Bien récupérer est certainement quelque chose de primordial pour vous qui faites toutes les disciplines. Etait-ce un choix délibéré de vous aligner sur toutes les courses ?
"Je ne pense pas que c'est quelque chose que tu peux décider. Tu as besoin de beaucoup de chance, de circonstances qui doivent t'aider. C'est devenu un but quand j’ai réalisé qu’il ne me manquait que deux disciplines - en slalom et en géant - sans podium. J'ai d'ailleurs toujours pensé que ce serait en slalom que ce serait le plus difficile. C'est toutefois désormais en slalom que je possède le plus de podiums. Je ne sais d'ailleurs pas comment cela s'est passé. Il y a deux ans, tout le monde me demandait pourquoi je ne laissais pas tomber cette discipline. J’avais dit que c'était une question de timing, que le timing n'était pas bon. C'est difficile à dire, mais c'est devenu un but il y a deux ans quand j'ai eu les autres podiums. C'était alors un rêve qui est devenu aujourd’hui réalité. Je pensais alors que ce serait cool de faire un podium dans toutes les disciplines. Je ne pensais toutefois pas vraiment que ce serait réalisable car il n'y avait que Vreni Schneider qui l'avait fait en Suisse. Je ne peux pas vraiment expliquer pourquoi moi je l'ai fait. Je pense surtout que c'est un énorme travail technique."
Contrairement à la majorité des skieuses, Mikaela Shiffrin en tête, vous enchaînez donc toutes les courses. N'êtes-vous donc jamais fatiguée ?
"Quand j'étais jeune, j'étais nulle physiquement. Il faut le dire une fois. J'étais vraiment une catastrophe. J'avais de longues jambes, ce qui me permettait de faire de bons sauts, mais je n'étais globalement pas bonne. Je ne fais pas beaucoup d'exercices pour gagner de la force. Je crois que je suis assez forte naturellement, à l'inverse de l'endurance. Mes entraînements d'endurance me permettent d'améliorer ma capacité de récupération.
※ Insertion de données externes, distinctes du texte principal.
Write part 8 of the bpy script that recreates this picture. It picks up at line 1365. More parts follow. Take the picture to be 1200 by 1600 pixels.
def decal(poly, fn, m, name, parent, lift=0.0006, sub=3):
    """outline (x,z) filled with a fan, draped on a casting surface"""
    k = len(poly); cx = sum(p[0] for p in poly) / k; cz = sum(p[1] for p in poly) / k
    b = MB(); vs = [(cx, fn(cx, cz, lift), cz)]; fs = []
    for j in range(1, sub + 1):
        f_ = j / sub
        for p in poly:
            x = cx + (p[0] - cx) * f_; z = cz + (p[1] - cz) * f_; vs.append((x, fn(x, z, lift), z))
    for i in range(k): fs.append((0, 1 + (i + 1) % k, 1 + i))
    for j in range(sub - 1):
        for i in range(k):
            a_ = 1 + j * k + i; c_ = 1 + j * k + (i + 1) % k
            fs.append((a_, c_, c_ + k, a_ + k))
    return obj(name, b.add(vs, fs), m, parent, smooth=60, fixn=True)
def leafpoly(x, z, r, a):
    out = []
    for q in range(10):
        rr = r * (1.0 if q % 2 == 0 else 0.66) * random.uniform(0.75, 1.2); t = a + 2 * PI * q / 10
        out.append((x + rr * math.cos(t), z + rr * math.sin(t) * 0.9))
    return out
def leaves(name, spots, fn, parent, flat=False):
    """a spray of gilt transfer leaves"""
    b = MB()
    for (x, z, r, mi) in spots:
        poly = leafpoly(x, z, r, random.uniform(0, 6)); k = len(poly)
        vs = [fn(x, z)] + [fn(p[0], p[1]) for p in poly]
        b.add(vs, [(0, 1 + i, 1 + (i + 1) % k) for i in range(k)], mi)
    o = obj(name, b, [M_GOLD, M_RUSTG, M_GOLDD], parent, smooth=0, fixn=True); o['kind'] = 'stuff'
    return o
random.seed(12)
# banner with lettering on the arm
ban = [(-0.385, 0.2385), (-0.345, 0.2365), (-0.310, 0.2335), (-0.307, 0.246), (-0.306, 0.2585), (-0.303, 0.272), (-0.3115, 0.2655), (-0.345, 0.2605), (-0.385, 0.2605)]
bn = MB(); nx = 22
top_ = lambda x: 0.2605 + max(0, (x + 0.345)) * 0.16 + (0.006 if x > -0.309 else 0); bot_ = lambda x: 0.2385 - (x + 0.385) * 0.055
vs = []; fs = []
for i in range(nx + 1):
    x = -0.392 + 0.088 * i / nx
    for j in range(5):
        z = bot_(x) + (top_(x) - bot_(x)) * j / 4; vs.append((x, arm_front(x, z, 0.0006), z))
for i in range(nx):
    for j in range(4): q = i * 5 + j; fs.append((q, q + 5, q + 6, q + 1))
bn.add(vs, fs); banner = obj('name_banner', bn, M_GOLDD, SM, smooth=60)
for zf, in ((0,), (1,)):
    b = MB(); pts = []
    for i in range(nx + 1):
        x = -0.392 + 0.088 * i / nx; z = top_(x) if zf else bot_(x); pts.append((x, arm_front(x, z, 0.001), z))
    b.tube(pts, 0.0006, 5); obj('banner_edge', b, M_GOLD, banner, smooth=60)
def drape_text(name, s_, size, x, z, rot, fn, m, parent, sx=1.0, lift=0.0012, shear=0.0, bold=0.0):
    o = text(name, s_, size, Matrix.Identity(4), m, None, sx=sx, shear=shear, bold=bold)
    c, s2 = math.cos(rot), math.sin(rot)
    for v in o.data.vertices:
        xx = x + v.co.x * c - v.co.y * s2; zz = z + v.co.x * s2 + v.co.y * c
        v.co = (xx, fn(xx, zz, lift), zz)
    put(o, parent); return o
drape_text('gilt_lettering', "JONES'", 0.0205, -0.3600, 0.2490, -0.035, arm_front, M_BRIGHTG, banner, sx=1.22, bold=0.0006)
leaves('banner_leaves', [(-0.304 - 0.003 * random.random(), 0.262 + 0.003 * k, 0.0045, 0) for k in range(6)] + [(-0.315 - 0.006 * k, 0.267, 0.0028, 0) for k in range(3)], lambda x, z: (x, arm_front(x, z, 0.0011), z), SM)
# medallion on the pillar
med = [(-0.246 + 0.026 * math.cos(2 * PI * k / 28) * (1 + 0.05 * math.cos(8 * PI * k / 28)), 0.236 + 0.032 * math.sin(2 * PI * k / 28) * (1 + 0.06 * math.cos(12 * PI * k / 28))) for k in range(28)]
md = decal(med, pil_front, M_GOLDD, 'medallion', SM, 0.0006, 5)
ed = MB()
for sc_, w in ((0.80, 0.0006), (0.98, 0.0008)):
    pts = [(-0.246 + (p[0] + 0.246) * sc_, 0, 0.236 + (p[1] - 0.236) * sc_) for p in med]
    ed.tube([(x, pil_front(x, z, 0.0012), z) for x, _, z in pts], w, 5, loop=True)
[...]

J'ai peut-être une certaine légèreté, alors que les autres sont très concentrées sur les résultats. De mon côté, j'ai beaucoup de plaisir. Cela aide peut-être. Pour Mikaela Shiffrin, c'est clair que c'est très difficile pour elle cette année suite au décès de son père. Plus globalement, cela fait plusieurs années que je suis certainement celle qui a participé au plus de courses. J'en profite et je prends du plaisir."
Actuellement, quelle est la chose la plus dure à gérer dans votre carrière ?
"La nourriture (rires) ! Après Kranjska Gora, j'ai eu faim pendant trois jours, pour être honnête. C'est très difficile car je n'ai pas vraiment faim avant les courses à cause de la tension. Il y a ensuite la deuxième manche, ce qui fait que j'arrive à l’hôtel sans n'avoir presque rien mangé durant toute la journée. Pour le moment, c'est cela la chose la plus difficile, surtout que les horaires changent tout le temps. Pour les autres choses, j'avais vraiment appris durant les dernières années. Par exemple, comment m'habituer aux skis, comment faire pour être bien centrée sur les skis… C'est d’ailleurs toujours différent entre les skis de slalom et ceux de descente."
Comment expliquez-vous la bonne gestion de votre corps ?
"J'ai dû beaucoup apprendre là-dessus. J'ai déjà connu le surentraînement quand j'étais jeune. Ce sont des choses qu'il faut toucher car, sinon, tu ne sais pas où sont tes limites. Je pense que, désormais, avec l’expérience de toutes ces années, mais aussi celles de ma sœur et de mon frère, lesquels m'ont toujours épaulé, cela m'aide énormément."